Reproduce all of the data that follows, character for character.

§ **RAW DATA**
** start **
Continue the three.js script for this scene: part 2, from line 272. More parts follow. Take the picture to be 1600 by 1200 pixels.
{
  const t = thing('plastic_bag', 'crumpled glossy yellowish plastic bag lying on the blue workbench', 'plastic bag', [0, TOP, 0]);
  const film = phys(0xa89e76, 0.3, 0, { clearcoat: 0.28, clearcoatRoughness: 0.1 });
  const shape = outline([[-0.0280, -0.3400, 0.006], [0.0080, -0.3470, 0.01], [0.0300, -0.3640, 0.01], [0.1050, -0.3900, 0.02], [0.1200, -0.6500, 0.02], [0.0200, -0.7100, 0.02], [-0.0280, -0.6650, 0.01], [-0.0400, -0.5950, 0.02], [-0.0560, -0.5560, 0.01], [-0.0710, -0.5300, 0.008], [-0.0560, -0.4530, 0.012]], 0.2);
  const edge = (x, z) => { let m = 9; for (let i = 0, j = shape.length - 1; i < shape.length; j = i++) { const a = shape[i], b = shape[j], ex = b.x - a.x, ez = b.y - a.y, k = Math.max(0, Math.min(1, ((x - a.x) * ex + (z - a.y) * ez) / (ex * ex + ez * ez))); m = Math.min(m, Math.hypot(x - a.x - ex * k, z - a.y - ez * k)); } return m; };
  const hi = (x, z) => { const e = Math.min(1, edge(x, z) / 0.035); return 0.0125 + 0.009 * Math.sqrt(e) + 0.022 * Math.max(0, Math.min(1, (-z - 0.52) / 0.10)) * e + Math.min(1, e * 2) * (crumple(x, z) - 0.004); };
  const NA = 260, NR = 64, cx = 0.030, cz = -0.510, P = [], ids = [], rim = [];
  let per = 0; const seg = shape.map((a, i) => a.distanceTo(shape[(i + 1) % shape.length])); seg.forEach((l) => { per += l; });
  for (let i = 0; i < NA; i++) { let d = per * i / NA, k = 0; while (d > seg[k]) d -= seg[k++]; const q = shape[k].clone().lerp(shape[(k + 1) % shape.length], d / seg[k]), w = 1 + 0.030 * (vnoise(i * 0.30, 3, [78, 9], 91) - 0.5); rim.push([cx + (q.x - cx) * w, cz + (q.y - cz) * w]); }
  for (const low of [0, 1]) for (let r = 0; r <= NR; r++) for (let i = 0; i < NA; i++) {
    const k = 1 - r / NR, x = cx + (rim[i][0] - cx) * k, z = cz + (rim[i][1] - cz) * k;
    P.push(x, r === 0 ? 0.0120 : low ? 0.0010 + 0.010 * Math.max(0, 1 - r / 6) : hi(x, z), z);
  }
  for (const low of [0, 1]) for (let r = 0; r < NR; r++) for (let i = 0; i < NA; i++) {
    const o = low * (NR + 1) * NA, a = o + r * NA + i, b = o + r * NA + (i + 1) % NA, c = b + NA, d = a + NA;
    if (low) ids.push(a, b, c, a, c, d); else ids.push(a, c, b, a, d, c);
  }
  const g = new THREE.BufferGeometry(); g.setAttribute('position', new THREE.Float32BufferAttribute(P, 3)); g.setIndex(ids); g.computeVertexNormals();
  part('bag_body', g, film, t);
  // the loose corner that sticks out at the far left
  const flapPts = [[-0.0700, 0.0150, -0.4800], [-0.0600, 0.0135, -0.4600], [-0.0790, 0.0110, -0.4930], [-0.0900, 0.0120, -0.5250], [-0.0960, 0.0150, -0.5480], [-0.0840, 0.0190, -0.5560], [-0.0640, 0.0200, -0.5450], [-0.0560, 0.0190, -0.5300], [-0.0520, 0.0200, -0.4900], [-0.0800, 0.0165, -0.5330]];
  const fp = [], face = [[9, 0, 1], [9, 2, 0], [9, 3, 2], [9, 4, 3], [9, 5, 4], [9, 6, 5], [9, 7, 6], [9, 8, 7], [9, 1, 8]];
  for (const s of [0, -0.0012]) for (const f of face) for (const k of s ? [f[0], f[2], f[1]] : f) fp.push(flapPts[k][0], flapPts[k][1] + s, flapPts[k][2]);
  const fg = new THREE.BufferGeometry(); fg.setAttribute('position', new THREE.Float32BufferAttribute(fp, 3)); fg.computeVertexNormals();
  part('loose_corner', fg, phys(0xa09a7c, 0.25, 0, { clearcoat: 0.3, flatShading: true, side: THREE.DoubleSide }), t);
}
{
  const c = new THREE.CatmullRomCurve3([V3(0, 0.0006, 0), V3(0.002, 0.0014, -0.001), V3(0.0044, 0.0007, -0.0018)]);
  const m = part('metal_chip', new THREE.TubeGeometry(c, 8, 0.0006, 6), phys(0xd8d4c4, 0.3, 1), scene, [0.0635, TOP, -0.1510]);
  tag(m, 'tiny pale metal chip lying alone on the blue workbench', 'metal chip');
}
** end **
§ **EXERCISE SOLUTION**
Continue the three.js script for this scene: part 2, from line 272. More parts follow. Take the picture to be 1600 by 1200 pixels.
{
  const t = thing('plastic_bag', 'crumpled glossy yellowish plastic bag lying on the blue workbench', 'plastic bag', [0, TOP, 0]);
  const film = phys(0xa89e76, 0.3, 0, { clearcoat: 0.28, clearcoatRoughness: 0.1 });
  const shape = outline([[-0.0280, -0.3400, 0.006], [0.0080, -0.3470, 0.01], [0.0300, -0.3640, 0.01], [0.1050, -0.3900, 0.02], [0.1200, -0.6500, 0.02], [0.0200, -0.7100, 0.02], [-0.0280, -0.6650, 0.01], [-0.0400, -0.5950, 0.02], [-0.0560, -0.5560, 0.01], [-0.0710, -0.5300, 0.008], [-0.0560, -0.4530, 0.012]], 0.2);
  const edge = (x, z) => { let m = 9; for (let i = 0, j = shape.length - 1; i < shape.length; j = i++) { const a = shape[i], b = shape[j], ex = b.x - a.x, ez = b.y - a.y, k = Math.max(0, Math.min(1, ((x - a.x) * ex + (z - a.y) * ez) / (ex * ex + ez * ez))); m = Math.min(m, Math.hypot(x - a.x - ex * k, z - a.y - ez * k)); } return m; };
  const hi = (x, z) => { const e = Math.min(1, edge(x, z) / 0.035); return 0.0125 + 0.009 * Math.sqrt(e) + 0.022 * Math.max(0, Math.min(1, (-z - 0.52) / 0.10)) * e + Math.min(1, e * 2) * (crumple(x, z) - 0.004); };
  const NA = 260, NR = 64, cx = 0.030, cz = -0.510, P = [], ids = [], rim = [];
  let per = 0; const seg = shape.map((a, i) => a.distanceTo(shape[(i + 1) % shape.length])); seg.forEach((l) => { per += l; });
  for (let i = 0; i < NA; i++) { let d = per * i / NA, k = 0; while (d > seg[k]) d -= seg[k++]; const q = shape[k].clone().lerp(shape[(k + 1) % shape.length], d / seg[k]), w = 1 + 0.030 * (vnoise(i * 0.30, 3, [78, 9], 91) - 0.5); rim.push([cx + (q.x - cx) * w, cz + (q.y - cz) * w]); }
  for (const low of [0, 1]) for (let r = 0; r <= NR; r++) for (let i = 0; i < NA; i++) {
    const k = 1 - r / NR, x = cx + (rim[i][0] - cx) * k, z = cz + (rim[i][1] - cz) * k;
    P.push(x, r === 0 ? 0.0120 : low ? 0.0010 + 0.010 * Math.max(0, 1 - r / 6) : hi(x, z), z);
  }
  for (const low of [0, 1]) for (let r = 0; r < NR; r++) for (let i = 0; i < NA; i++) {
    const o = low * (NR + 1) * NA, a = o + r * NA + i, b = o + r * NA + (i + 1) % NA, c = b + NA, d = a + NA;
    if (low) ids.push(a, b, c, a, c, d); else ids.push(a, c, b, a, d, c);
  }
  const g = new THREE.BufferGeometry(); g.setAttribute('position', new THREE.Float32BufferAttribute(P, 3)); g.setIndex(ids); g.computeVertexNormals();
  part('bag_body', g, film, t);
  // the loose corner that sticks out at the far left
  const flapPts = [[-0.0700, 0.0150, -0.4800], [-0.0600, 0.0135, -0.4600], [-0.0790, 0.0110, -0.4930], [-0.0900, 0.0120, -0.5250], [-0.0960, 0.0150, -0.5480], [-0.0840, 0.0190, -0.5560], [-0.0640, 0.0200, -0.5450], [-0.0560, 0.0190, -0.5300], [-0.0520, 0.0200, -0.4900], [-0.0800, 0.0165, -0.5330]];
  const fp = [], face = [[9, 0, 1], [9, 2, 0], [9, 3, 2], [9, 4, 3], [9, 5, 4], [9, 6, 5], [9, 7, 6], [9, 8, 7], [9, 1, 8]];
  for (const s of [0, -0.0012]) for (const f of face) for (const k of s ? [f[0], f[2], f[1]] : f) fp.push(flapPts[k][0], flapPts[k][1] + s, flapPts[k][2]);
  const fg = new THREE.BufferGeometry(); fg.setAttribute('position', new THREE.Float32BufferAttribute(fp, 3)); fg.computeVertexNormals();
  part('loose_corner', fg, phys(0xa09a7c, 0.25, 0, { clearcoat: 0.3, flatShading: true, side: THREE.DoubleSide }), t);
}
{
  const c = new THREE.CatmullRomCurve3([V3(0, 0.0006, 0), V3(0.002, 0.0014, -0.001), V3(0.0044, 0.0007, -0.0018)]);
  const m = part('metal_chip', new THREE.TubeGeometry(c, 8, 0.0006, 6), phys(0xd8d4c4, 0.3, 1), scene, [0.0635, TOP, -0.1510]);
  tag(m, 'tiny pale metal chip lying alone on the blue workbench', 'metal chip');
}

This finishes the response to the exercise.